George Leslie Hunter (1877-1931) was the most independent of the Colourists. Sold for £42,500, The Blue Tablecloth (Still Life with Tasselled Fan) c.1917 dates from a key phase in his career that followed travel around Europe and America. Deprived of his first solo exhibition by the San Francisco earthquake in 1906, he had held shows with the Glasgow-based dealer, Alexander Reid in 1913 and again in 1916. Passages of paint in this work, such as the severely fore-shortened glass and the rendering of the flower heads, show why Hunter’s work of the period immediately found favour with collectors.
Estimated at £15,000-20,000 and sold at £37,500 was the Charles Oppenheimer (1876-1961) oil on canvas In the Evening Light. It is a view of the artist’s house at 14 High Street, Kirkcudbright, where (interrupted by Great War service in the Royal Artillery) he lived between 1908 and 1931. He rented the house from fellow artist E.A. Hornel, who lived next door in Broughton House, and his neighbours included Jessie M. King and her husband, E.A. Taylor and the crime writer Dorothy L. Sayers.
Oppenheimer painted several similar views of his home. One now hangs in Oldham Art Gallery and another in Broughton House itself.
A portrait by Harrington Mann (1864-1937) of his daughter Cathleen brought £13,750. The sitter provided the reluctant model for several of her father’s best London period works (the 1906 oil Cathleen hangs in the Museum of Fine Arts, Ghent) and here appears less than delighted to be sitting still once more. She is painted arms crossed, wide eyed and her hair tied in green ribbons.
Taught by her father and his friend Ethel Walker, Cathleen later trained at the Slade and became an established artist in her own right. Following her 1926 marriage to Francis Douglas, the 11th Marquess of Queensbury, she became unwillingly known as the ‘Painting Peeress’.
Two confident, mature works by Anne Redpath (1895-1965) sold well. Redpath visited Corsica in 1954, staying in Bastia in the north-east of the island. It has been suggested that the settlement depicted in earthy tones in Corsican Village might be Tralonca or Soveria. It sold for £15,000 followed at £32,500 by White Cyclamen, a work related to another of the same title, dated to 1962 owned by Aberdeen Art Gallery.

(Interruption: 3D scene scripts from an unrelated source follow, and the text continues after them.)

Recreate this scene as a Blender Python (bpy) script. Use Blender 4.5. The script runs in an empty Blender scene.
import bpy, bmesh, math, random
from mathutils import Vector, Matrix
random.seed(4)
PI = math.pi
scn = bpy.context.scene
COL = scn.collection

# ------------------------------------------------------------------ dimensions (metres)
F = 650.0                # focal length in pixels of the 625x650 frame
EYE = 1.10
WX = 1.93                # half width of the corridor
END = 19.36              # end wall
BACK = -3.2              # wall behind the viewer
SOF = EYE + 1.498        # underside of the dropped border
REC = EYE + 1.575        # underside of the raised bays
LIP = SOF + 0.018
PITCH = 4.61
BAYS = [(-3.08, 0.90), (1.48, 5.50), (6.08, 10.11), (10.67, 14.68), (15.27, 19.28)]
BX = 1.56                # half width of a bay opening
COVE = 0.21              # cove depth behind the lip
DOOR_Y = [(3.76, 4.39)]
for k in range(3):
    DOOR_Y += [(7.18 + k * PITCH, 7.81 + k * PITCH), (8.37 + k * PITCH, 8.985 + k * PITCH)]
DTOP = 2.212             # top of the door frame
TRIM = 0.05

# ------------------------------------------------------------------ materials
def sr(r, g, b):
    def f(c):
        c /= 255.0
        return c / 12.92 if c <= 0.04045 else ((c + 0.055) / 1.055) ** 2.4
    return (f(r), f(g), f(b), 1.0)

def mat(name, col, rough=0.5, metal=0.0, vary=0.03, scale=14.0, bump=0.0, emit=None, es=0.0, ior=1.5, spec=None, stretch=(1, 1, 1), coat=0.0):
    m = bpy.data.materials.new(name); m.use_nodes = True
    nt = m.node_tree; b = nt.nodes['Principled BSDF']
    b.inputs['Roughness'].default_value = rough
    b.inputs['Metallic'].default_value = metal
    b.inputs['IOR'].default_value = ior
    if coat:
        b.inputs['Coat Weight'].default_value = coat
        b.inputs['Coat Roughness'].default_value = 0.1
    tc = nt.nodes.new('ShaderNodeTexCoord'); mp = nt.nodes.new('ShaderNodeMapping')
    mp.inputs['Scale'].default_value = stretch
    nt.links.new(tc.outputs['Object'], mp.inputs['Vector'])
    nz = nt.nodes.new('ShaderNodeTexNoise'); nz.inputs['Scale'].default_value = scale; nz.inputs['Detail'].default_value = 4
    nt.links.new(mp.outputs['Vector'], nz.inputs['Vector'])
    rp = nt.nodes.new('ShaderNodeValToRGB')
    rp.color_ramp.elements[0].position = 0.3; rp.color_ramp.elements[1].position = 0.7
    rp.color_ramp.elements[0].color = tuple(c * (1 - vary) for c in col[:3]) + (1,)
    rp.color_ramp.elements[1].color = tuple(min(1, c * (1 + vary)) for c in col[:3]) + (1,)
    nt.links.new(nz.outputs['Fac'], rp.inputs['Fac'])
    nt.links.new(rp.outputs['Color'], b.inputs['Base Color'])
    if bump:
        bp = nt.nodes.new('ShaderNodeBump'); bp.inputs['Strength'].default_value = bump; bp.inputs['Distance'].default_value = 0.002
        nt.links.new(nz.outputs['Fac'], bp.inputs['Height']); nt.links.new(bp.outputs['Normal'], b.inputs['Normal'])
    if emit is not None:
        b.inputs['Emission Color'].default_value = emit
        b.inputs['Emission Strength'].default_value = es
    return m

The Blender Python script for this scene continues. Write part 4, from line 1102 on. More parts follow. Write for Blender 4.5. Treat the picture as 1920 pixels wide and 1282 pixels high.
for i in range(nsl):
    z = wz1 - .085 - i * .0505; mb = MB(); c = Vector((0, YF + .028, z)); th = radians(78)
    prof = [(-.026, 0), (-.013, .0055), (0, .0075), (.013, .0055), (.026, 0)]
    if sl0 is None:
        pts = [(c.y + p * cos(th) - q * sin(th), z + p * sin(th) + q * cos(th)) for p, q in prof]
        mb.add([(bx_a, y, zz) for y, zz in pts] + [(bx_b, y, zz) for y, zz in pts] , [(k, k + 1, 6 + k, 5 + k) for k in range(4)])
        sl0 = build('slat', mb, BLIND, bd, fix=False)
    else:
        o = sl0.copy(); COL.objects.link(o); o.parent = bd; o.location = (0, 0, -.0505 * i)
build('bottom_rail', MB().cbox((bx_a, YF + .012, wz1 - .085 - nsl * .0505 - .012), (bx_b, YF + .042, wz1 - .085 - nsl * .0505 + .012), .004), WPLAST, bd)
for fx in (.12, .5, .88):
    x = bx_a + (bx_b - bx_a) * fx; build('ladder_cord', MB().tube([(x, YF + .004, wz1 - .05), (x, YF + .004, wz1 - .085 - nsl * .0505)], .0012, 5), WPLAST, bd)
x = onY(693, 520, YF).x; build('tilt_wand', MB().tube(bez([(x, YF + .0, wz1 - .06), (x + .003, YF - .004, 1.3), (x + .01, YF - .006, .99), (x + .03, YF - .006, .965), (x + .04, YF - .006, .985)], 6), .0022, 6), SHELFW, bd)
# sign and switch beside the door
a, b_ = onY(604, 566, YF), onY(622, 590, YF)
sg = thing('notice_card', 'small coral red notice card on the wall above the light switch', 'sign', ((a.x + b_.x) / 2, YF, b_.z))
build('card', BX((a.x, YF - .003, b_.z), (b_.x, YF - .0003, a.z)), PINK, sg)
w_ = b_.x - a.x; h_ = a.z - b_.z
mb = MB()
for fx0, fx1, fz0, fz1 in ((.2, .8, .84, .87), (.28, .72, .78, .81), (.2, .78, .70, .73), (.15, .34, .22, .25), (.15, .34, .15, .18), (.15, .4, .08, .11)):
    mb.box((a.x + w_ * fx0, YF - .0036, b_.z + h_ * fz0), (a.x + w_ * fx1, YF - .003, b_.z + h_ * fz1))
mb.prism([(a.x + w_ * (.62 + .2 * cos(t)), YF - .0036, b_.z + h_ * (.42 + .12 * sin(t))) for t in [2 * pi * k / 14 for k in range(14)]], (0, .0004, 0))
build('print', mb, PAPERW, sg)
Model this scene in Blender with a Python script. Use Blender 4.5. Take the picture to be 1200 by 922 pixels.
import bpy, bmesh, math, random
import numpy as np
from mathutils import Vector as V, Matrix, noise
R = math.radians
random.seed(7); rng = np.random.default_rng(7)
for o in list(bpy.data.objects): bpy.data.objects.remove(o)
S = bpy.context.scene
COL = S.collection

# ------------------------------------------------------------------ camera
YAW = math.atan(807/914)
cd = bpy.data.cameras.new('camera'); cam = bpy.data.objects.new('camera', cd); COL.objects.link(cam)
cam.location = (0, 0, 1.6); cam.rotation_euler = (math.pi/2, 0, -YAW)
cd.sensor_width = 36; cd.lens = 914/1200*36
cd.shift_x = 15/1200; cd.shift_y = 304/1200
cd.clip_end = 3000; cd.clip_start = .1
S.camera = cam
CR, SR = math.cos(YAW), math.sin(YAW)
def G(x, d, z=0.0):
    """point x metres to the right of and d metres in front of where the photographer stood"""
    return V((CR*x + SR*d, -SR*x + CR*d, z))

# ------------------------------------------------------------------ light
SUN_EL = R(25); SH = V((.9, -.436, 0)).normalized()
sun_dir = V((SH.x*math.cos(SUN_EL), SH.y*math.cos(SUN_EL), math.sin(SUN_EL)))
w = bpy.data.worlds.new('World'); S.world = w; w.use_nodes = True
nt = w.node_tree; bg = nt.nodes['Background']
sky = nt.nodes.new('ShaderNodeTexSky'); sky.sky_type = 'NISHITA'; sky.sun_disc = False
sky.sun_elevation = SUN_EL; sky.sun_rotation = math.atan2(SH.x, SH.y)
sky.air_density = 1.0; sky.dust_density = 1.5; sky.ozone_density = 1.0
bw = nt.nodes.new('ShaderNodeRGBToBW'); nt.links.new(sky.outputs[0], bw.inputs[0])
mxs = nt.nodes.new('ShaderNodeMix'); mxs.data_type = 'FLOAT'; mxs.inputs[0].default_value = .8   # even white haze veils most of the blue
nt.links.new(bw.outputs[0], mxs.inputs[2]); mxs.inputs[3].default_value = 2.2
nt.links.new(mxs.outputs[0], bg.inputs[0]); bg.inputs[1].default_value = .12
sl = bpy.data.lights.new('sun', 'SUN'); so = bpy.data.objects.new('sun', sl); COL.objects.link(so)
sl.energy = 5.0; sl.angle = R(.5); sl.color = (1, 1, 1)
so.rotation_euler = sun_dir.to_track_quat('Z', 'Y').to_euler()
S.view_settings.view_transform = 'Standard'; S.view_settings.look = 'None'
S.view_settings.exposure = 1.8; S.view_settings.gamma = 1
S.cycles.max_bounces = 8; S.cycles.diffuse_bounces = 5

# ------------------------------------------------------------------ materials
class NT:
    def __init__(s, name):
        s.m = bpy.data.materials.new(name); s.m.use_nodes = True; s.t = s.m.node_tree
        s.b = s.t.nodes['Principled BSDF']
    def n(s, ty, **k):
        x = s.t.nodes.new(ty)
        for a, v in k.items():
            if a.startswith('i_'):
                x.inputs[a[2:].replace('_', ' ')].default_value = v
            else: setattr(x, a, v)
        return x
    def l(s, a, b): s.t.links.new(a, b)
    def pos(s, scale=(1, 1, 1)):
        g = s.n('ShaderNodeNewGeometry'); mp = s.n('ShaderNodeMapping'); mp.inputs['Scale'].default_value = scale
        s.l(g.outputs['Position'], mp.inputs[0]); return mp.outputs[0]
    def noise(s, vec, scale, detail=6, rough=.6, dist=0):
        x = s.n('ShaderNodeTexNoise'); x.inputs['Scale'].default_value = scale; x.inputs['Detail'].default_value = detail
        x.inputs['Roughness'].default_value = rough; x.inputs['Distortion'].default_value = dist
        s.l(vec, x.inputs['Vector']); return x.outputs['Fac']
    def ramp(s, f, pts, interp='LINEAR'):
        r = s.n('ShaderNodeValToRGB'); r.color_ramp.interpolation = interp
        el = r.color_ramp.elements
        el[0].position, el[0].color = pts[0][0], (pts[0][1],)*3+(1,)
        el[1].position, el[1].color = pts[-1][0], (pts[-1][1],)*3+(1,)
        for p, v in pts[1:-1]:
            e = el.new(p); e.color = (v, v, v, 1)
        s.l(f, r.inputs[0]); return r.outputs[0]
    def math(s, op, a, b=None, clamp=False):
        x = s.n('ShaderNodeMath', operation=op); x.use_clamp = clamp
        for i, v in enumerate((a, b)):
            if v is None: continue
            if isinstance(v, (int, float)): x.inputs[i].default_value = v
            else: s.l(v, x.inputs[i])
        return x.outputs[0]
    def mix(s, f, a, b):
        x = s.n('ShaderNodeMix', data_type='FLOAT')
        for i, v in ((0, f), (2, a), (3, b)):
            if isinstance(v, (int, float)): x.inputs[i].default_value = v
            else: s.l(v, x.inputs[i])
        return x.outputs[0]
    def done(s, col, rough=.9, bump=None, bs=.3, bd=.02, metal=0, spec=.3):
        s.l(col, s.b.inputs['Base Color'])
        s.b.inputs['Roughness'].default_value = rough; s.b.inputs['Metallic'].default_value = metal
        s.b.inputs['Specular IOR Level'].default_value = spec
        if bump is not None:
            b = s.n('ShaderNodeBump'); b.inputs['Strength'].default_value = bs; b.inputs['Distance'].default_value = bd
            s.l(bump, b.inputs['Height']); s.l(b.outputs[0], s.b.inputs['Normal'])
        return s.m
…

Paintings by Scottish women artists continue to gain traction in the market. Lyon & Turnbull specialist Alice Strang, editor of the influential book Modern Scottish Women: Painters and Sculptors 1885-1965, is a recognised expert in this field. She said: “It is wonderful to watch interest in Scottish women artists continue to grow and grow, with Anne Redpath, Joan Eardley, Dorothy Johnstone and Margaret Morris blazing a trail for this chapter in Scottish art history.”
The Black Hat, a rare work by Dorothy Johnstone (1892-1980) signed and dated 1913, sold for £12,500. At this time Johnstone, one of the first students at the newly-established Edinburgh College of Art, had begun exhibiting at the Royal Scottish Academy (in 1912) and the Royal Glasgow Institute (1913). She focussed on figure painting with her sitters, as here, presented against a muted, plain background. The sitter is shown seated in a Regency black and gilt painted bergère chair wearing a broad-rimmed hat punctuated by a single pink bloom.